Some of Nepal’s biggest river systems originate in the Himalayan glaciers which then flow into India through Bihar. During the monsoons, these river systems flood causing many problems for Bihar. Hence, we need process-driven coordination between the Centre and the Government of Bihar to handle the flooding in Nepal’s Terai and North Bihar (mainly Mithilanchal region). 

What are the challenges/issues with Indo-Nepal flood management? 

Detailed project report not prepared: As part of the long-term measures to address the problem of massive and recurrent floods in Bihar, the Joint Project Office (JPO), Biratnagar, was established in Nepal in August 2004 to prepare a detailed project report to construct a high dam on the Nepal side (on the Kosi, Kamla and Bagmati rivers). The Government of Bihar has raised the matter at regular intervals. A group of officers formed by the CWC has to work on various aspects of the detailed project report and propose an action plan for its early completion. The Water Resources Department, Bihar has repeatedly requested the MoJS to expedite the progress of the detailed project report. Despite the best efforts made by the Government of Bihar, the task remains unaccomplished even after 17 years.

Local resistance in Nepal: As in the existing India-Nepal Agreement on water resources, the State government of Bihar is authorised to execute flood protection works up to critical stretches inside Nepal territory along the India-Nepal border. In recent years, all such flood protection works have had to be carried out in the face of increasing local resistance.
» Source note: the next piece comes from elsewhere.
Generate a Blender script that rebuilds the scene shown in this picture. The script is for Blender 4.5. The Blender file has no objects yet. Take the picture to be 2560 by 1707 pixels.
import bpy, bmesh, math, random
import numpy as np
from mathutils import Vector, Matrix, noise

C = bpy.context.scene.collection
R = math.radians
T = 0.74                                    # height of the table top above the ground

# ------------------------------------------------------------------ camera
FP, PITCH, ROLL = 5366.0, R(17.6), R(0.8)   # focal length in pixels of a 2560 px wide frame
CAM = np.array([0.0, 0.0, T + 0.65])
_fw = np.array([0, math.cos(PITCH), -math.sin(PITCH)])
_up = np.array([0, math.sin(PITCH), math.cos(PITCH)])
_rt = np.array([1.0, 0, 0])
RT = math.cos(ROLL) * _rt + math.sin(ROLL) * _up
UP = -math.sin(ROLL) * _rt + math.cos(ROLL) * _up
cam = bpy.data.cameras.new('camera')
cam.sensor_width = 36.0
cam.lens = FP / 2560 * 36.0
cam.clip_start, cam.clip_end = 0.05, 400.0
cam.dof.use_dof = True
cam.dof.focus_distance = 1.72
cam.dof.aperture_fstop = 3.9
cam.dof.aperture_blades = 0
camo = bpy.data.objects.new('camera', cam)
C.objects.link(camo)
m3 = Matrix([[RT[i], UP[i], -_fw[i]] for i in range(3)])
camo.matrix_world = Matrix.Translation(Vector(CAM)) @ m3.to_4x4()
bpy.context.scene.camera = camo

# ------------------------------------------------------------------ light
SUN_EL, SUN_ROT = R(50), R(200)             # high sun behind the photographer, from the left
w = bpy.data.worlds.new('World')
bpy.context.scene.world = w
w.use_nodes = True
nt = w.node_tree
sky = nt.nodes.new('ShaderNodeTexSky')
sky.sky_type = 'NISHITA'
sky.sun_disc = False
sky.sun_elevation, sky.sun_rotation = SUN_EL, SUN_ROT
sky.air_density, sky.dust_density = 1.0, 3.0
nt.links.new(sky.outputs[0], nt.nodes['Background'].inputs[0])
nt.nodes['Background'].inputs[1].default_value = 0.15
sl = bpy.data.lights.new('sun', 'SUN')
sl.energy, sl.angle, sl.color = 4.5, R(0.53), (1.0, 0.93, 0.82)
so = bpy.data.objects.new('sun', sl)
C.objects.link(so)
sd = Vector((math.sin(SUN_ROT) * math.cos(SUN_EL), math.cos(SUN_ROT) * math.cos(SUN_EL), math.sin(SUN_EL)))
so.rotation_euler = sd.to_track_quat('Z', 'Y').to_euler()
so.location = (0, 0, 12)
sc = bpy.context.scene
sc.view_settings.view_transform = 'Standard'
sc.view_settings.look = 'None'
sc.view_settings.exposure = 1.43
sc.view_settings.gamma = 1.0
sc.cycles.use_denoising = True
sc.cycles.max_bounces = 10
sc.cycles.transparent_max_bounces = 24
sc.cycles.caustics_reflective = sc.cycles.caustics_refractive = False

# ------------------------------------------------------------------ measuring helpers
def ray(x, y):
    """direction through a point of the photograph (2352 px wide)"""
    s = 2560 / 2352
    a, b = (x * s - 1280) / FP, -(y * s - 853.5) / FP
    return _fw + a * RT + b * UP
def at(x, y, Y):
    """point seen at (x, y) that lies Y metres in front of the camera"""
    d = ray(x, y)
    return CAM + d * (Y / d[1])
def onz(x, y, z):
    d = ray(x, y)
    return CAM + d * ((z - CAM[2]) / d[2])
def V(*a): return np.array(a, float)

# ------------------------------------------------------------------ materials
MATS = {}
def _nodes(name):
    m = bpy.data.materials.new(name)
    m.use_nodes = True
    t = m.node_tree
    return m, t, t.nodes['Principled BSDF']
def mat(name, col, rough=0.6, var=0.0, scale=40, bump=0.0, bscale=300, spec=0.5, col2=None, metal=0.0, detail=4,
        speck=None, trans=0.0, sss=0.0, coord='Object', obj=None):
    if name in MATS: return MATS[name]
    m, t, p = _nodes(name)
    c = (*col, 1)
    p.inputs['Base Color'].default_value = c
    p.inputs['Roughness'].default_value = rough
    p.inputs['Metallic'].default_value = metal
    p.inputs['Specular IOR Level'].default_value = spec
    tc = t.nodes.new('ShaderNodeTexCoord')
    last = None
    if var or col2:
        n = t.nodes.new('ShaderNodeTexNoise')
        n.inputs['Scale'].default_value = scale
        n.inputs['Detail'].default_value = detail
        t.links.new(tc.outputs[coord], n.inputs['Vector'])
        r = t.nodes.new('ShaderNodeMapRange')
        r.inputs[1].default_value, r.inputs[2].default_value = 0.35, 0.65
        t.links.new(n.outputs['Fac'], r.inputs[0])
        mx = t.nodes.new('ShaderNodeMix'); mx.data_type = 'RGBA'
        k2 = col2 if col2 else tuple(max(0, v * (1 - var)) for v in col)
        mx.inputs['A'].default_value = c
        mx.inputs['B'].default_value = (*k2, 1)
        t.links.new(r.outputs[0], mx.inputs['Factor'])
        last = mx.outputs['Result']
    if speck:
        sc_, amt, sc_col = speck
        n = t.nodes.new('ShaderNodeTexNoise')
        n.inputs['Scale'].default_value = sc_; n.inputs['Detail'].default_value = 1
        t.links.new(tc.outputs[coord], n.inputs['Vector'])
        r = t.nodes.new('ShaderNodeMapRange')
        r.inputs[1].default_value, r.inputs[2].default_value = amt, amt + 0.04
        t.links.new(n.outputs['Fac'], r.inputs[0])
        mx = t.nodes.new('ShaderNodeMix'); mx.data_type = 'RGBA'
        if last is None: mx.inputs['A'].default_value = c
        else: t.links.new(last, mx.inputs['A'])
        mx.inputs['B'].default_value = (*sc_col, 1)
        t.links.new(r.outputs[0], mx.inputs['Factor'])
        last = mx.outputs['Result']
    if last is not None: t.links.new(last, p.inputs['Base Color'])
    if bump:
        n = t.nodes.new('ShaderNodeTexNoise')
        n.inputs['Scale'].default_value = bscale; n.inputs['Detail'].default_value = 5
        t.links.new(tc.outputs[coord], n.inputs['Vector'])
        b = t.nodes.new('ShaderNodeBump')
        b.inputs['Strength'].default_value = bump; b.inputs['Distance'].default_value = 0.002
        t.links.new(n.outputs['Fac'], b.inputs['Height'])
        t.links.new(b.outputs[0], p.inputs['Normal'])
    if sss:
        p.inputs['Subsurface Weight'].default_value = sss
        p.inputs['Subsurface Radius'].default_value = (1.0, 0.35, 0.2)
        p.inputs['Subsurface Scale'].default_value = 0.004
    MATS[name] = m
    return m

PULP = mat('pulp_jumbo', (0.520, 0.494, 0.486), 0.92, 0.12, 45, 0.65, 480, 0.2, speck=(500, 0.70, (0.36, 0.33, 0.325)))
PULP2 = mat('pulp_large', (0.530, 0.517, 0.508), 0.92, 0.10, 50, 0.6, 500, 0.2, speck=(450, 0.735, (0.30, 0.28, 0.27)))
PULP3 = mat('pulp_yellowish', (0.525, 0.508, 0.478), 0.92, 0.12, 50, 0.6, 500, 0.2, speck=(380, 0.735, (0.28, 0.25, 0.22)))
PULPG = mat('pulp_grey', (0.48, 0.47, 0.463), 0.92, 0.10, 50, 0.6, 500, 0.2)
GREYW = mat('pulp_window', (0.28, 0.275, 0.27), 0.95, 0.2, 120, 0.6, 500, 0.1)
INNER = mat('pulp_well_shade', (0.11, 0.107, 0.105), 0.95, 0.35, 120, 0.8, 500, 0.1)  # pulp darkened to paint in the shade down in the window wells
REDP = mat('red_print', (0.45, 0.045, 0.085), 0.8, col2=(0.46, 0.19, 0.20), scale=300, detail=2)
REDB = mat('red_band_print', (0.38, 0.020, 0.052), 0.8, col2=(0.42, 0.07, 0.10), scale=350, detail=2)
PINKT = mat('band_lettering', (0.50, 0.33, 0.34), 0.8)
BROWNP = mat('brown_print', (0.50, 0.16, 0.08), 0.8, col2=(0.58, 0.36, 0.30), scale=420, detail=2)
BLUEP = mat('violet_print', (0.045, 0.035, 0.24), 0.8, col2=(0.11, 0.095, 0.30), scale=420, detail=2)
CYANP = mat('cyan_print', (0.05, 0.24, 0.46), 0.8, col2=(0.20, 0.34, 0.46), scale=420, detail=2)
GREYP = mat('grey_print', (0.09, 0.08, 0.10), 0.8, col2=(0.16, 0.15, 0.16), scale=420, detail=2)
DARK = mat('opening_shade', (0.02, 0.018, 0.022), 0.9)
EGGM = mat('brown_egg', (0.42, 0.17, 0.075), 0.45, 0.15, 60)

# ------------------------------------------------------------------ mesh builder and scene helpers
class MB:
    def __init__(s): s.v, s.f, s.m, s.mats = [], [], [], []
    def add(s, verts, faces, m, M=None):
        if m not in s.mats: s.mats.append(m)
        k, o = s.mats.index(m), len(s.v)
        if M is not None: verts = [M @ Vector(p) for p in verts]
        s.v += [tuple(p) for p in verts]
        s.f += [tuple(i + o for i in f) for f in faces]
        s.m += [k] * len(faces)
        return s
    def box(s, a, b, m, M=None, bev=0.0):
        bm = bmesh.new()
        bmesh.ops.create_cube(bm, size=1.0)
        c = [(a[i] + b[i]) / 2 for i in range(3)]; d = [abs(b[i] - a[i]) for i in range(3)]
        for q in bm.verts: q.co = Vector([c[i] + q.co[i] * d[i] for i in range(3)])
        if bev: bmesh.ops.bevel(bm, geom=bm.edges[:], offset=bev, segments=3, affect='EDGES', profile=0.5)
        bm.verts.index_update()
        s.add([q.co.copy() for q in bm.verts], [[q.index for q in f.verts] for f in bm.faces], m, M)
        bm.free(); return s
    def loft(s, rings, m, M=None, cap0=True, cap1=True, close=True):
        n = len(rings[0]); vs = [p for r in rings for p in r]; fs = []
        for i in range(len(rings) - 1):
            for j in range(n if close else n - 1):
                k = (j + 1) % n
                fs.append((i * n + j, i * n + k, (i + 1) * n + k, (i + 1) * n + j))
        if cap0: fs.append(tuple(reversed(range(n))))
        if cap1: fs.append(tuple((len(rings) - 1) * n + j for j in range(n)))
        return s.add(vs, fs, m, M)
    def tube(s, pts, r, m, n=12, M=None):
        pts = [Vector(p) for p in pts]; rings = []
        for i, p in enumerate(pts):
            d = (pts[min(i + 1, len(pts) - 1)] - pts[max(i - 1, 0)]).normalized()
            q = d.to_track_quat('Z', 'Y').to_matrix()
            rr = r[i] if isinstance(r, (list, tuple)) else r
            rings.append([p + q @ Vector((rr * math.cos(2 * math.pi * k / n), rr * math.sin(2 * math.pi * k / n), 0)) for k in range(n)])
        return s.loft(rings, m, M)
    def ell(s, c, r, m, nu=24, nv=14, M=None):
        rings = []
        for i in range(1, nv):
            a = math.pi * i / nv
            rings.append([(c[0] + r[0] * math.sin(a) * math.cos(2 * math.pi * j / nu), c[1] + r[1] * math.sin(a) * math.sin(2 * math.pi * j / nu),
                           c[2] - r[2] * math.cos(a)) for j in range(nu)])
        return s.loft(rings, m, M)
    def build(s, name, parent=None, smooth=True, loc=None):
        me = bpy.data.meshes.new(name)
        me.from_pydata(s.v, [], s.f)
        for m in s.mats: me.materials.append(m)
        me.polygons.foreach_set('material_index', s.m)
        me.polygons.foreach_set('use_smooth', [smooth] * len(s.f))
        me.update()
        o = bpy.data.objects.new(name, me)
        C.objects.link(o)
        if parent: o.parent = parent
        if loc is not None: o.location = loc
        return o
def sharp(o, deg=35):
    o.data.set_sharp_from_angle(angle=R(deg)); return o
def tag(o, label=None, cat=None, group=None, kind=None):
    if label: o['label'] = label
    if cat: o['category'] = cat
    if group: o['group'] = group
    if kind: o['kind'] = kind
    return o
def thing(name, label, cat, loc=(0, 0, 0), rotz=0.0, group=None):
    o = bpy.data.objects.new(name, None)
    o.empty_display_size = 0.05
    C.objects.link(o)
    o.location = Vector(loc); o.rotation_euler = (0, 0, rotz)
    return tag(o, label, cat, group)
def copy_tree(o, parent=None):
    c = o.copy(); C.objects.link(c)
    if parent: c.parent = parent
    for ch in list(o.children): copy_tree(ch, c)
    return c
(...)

Issues with Nepali administration: During the strengthening work proposed on the right marginal bund on the Lalbekia river, the local Nepali administration claimed that the said bund area fell in no man’s land. This is notwithstanding the fact that the embankment was built by India 30 years ago and there has not been any dispute regarding its maintenance all these years. Breach closure/protective work of right guide bund of the Kamla weir remains incomplete due to the lack of permission. However, resolution of the impasse is awaited. This is another important matter to be looked at.

What is the way forward? 

First, Nepal and India should restart the water dialogue and come up with policies to safeguard the interests of all those who have been affected on both sides of the border. 
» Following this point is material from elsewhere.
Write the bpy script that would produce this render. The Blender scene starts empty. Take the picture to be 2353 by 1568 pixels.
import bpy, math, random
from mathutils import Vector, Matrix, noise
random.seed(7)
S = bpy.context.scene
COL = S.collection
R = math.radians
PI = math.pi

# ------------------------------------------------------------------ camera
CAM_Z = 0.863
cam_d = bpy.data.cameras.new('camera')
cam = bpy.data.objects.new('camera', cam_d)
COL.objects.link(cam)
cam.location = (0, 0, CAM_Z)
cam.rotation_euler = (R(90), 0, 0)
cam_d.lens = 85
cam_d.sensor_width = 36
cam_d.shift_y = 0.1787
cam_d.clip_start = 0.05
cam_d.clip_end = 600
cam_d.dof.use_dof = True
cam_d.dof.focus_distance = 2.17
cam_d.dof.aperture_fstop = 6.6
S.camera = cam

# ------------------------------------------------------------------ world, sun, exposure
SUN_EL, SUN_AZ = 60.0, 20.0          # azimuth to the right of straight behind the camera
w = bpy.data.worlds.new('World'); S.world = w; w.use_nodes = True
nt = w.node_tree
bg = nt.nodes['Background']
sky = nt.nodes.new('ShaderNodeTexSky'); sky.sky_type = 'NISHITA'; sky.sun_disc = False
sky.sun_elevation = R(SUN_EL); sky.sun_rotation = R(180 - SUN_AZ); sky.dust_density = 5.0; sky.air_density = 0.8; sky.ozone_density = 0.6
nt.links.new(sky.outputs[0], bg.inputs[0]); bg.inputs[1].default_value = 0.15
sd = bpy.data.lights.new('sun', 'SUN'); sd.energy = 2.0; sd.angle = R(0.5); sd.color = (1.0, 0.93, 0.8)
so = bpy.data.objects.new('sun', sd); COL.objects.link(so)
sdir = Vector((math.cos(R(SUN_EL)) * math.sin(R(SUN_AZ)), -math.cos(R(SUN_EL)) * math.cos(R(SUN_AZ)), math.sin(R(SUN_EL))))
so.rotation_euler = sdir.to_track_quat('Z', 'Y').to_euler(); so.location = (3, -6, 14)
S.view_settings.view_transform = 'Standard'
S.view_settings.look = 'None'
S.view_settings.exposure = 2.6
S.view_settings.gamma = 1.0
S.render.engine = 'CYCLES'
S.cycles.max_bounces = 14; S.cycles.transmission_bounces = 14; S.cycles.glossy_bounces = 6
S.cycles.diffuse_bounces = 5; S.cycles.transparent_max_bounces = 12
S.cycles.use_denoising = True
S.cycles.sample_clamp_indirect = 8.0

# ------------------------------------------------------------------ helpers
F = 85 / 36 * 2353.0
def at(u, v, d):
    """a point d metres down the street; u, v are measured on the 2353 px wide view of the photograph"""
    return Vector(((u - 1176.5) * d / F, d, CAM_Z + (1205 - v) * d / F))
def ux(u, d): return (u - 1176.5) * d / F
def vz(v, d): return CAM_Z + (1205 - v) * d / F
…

Second, two countries should come together and assess the factors that are causing unimaginable losses through flooding every year.  

Third, optimisation of the infrastructure is important for flood management.  

Fourth, management of green cover and water cooperation is needed. 

Fifth, by controlling the flooding and using the water resources for common developmental uses such as hydroelectricity, irrigation and waterways, India-Nepal relations can be strengthened even further. 

Bilateral cooperation is the essential part of water sharing and water management between the two countries. Nepal must play its part in ensuring a sustainable way forward. For the sake of development and environmental protection, we need to turn the crisis into an opportunity through wisdom.